(Scenes as source code)
========================================

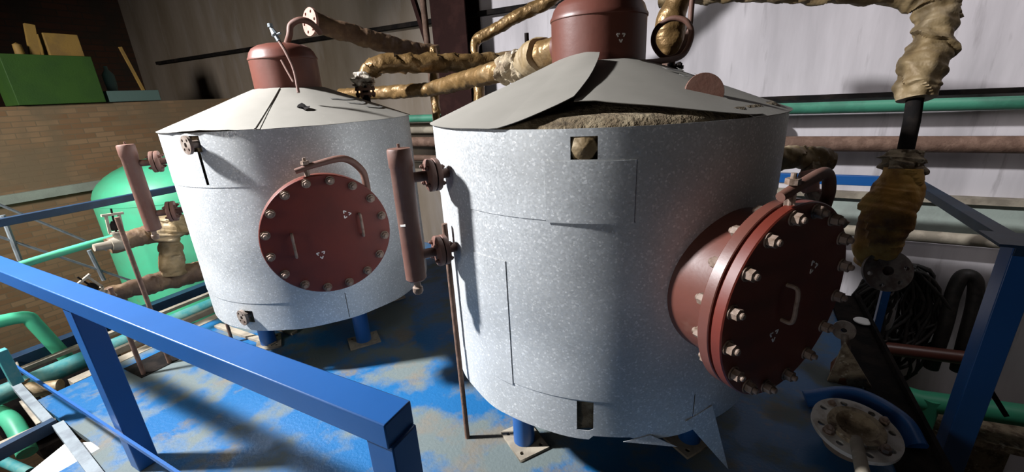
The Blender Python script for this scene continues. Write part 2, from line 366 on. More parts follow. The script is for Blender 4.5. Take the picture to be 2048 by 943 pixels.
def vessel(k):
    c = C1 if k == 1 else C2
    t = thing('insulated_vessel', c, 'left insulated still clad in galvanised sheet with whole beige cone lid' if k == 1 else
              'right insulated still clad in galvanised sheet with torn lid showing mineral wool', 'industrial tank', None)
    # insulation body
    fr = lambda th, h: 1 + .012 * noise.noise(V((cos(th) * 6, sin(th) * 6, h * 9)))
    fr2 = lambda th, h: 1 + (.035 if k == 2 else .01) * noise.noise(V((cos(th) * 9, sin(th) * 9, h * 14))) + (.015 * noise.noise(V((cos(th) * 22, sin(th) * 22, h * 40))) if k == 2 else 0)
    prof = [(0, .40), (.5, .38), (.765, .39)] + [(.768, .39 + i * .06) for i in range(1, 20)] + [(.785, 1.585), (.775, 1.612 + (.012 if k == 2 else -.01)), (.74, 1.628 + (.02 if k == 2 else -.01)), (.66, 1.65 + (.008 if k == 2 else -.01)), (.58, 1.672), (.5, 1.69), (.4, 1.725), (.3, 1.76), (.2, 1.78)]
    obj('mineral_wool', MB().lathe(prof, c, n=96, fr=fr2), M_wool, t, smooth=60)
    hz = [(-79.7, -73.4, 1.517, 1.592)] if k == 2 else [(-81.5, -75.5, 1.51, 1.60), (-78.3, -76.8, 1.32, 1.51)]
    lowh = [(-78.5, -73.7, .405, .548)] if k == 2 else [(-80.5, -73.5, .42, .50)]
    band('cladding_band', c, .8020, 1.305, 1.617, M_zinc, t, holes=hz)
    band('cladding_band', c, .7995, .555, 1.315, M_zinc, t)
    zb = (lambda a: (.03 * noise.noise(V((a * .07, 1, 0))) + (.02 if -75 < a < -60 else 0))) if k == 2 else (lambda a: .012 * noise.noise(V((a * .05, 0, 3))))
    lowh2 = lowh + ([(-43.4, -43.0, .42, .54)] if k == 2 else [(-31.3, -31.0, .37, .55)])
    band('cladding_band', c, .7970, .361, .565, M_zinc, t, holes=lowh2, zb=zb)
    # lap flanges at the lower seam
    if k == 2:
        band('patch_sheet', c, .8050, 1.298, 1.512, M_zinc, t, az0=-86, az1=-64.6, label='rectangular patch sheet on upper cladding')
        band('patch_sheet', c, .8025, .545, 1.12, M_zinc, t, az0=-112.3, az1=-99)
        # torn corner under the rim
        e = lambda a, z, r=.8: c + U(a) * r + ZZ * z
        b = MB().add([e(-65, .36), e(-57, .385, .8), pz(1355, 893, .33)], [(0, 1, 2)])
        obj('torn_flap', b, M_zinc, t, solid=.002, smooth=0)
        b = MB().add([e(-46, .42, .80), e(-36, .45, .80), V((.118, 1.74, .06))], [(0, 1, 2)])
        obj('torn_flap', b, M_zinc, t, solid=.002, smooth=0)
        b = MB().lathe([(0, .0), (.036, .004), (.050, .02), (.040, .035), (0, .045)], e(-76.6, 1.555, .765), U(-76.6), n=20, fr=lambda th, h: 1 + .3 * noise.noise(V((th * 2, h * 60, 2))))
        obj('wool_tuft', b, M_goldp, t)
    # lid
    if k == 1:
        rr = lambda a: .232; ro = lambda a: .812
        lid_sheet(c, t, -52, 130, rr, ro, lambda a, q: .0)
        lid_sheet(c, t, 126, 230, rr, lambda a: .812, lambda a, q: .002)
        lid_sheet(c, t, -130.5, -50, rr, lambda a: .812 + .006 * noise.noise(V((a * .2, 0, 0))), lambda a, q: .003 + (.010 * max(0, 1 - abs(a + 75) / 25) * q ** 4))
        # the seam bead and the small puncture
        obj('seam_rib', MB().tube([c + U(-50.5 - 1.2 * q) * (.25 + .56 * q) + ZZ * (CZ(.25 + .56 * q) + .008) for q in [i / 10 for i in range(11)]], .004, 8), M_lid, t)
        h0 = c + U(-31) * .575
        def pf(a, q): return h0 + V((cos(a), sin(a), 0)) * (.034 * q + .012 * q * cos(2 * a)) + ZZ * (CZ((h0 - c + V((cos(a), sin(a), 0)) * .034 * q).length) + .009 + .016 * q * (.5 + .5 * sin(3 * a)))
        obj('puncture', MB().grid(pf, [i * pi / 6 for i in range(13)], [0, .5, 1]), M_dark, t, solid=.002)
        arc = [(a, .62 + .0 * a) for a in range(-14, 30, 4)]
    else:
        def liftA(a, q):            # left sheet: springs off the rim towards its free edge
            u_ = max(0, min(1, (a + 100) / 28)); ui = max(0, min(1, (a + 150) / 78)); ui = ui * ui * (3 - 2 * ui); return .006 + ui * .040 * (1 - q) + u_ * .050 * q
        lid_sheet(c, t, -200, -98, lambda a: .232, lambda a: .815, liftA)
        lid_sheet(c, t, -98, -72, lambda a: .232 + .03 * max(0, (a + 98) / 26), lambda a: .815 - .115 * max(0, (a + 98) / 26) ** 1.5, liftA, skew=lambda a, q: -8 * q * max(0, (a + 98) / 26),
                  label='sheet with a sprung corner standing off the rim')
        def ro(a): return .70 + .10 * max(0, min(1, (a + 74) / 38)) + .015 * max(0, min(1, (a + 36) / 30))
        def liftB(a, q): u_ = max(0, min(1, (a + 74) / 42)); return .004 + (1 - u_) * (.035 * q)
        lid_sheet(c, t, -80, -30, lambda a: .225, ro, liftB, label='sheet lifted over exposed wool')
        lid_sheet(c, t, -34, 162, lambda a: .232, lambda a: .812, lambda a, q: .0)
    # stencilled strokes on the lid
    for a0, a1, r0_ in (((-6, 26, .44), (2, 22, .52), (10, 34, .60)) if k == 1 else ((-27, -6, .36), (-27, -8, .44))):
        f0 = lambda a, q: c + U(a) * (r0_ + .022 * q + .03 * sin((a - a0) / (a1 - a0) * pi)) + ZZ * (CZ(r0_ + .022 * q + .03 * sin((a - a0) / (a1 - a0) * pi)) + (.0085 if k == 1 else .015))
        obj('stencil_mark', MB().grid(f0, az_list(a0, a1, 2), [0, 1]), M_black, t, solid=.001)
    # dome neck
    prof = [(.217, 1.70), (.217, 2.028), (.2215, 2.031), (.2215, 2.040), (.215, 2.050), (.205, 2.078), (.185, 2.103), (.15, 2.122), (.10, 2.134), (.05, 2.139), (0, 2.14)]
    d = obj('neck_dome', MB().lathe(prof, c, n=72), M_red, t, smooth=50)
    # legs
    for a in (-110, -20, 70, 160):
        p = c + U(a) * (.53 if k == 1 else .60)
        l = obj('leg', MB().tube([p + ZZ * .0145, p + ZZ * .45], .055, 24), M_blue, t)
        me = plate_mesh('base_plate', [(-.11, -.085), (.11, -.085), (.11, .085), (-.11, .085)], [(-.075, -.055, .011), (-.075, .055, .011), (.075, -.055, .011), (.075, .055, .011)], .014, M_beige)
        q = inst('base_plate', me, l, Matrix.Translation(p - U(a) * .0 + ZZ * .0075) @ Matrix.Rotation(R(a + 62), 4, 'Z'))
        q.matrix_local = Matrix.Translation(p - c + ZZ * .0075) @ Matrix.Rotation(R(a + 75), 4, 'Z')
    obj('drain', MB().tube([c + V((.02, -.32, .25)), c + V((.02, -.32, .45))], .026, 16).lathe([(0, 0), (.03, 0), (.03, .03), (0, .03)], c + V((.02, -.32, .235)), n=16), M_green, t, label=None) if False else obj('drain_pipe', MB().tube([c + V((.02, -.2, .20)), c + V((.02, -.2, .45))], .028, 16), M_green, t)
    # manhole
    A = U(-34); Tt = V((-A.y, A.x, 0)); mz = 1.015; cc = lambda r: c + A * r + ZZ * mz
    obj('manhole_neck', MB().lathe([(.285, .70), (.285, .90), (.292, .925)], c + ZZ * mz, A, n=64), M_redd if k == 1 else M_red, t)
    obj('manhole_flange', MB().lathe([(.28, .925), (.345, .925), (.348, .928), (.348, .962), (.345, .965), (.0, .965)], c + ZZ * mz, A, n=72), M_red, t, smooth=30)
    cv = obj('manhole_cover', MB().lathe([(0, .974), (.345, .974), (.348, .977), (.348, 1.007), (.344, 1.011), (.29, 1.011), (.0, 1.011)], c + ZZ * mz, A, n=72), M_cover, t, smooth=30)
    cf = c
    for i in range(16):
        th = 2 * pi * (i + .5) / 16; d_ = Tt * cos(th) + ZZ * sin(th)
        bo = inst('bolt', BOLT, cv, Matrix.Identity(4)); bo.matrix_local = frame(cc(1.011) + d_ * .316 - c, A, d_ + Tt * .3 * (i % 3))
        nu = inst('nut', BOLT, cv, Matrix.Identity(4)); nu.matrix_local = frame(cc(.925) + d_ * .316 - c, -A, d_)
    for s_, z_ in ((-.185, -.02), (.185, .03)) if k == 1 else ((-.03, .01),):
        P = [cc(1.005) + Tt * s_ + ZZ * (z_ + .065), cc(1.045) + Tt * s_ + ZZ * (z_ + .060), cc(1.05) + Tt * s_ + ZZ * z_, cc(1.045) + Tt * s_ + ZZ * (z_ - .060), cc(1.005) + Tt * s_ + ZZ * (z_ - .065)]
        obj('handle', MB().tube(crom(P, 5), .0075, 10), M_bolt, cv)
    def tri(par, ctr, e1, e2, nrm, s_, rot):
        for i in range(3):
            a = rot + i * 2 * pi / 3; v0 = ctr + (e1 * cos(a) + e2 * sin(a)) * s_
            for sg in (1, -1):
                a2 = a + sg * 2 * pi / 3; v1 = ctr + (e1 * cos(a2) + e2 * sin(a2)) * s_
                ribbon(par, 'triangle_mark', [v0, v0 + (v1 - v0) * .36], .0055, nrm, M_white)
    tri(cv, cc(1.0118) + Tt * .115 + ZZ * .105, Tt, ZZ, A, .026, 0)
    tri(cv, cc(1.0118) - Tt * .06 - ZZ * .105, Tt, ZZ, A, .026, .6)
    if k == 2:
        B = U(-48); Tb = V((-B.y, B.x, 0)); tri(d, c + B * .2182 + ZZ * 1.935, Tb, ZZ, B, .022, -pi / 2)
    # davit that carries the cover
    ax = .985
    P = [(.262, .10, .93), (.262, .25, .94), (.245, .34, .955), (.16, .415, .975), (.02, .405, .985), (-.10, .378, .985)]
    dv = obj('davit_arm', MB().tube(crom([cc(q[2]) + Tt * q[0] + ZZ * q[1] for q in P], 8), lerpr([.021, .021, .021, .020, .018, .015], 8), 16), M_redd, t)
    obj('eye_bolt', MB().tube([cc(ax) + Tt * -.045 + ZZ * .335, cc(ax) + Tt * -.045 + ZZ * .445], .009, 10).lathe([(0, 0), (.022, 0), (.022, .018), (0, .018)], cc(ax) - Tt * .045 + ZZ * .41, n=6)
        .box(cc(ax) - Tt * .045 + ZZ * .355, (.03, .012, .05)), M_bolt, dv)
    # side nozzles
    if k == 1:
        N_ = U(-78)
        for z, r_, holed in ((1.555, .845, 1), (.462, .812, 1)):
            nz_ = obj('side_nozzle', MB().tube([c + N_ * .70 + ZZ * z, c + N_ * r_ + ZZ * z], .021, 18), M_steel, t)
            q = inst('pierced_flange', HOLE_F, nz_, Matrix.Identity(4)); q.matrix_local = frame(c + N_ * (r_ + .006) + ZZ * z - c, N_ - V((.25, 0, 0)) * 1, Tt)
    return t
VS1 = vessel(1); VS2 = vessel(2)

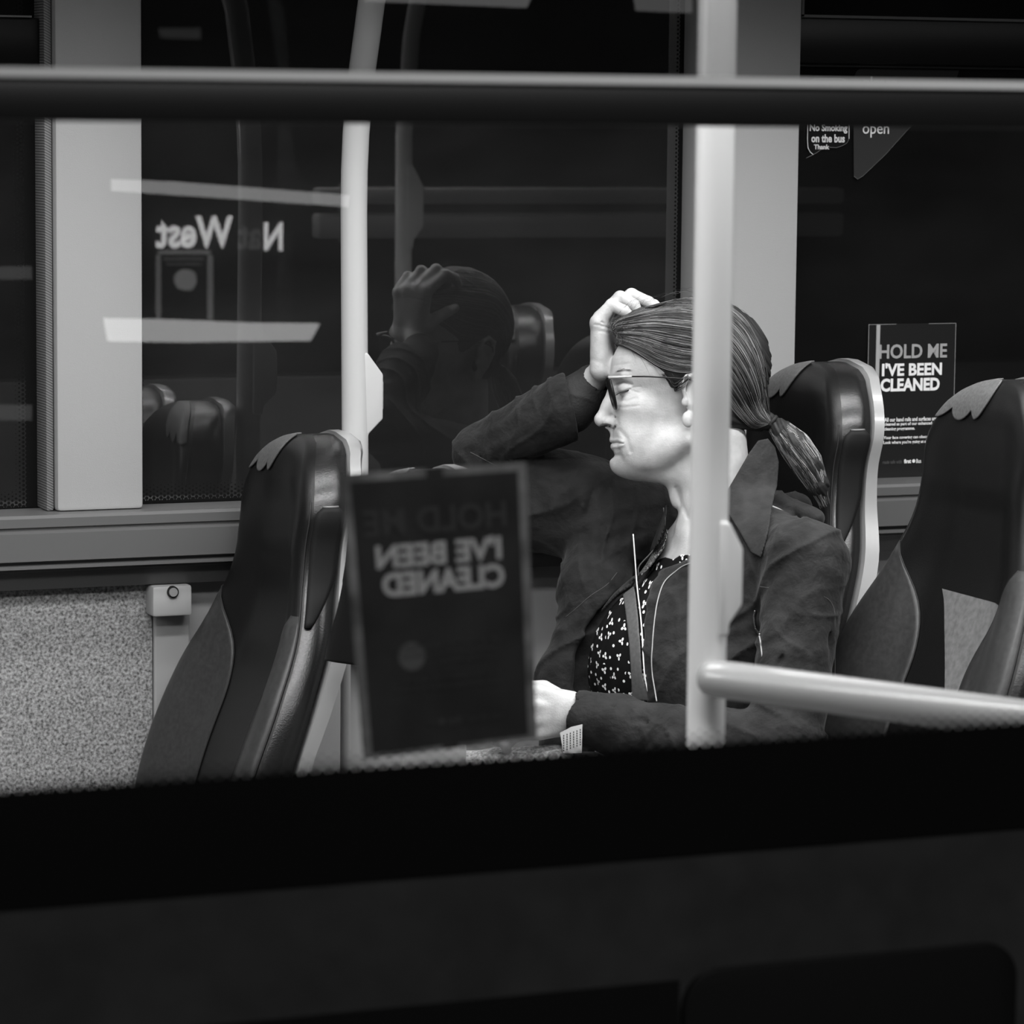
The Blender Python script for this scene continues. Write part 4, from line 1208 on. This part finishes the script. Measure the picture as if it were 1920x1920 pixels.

========================================

WORK INSTRUCTIONS: Find all lines holding the string "this" and copy them.

EXERCISE OUTPUT:
The Blender Python script for this scene continues. Write part 2, from line 366 on. More parts follow. The script is for Blender 4.5. Take the picture to be 2048 by 943 pixels.
The Blender Python script for this scene continues. Write part 4, from line 1208 on. This part finishes the script. Measure the picture as if it were 1920x1920 pixels.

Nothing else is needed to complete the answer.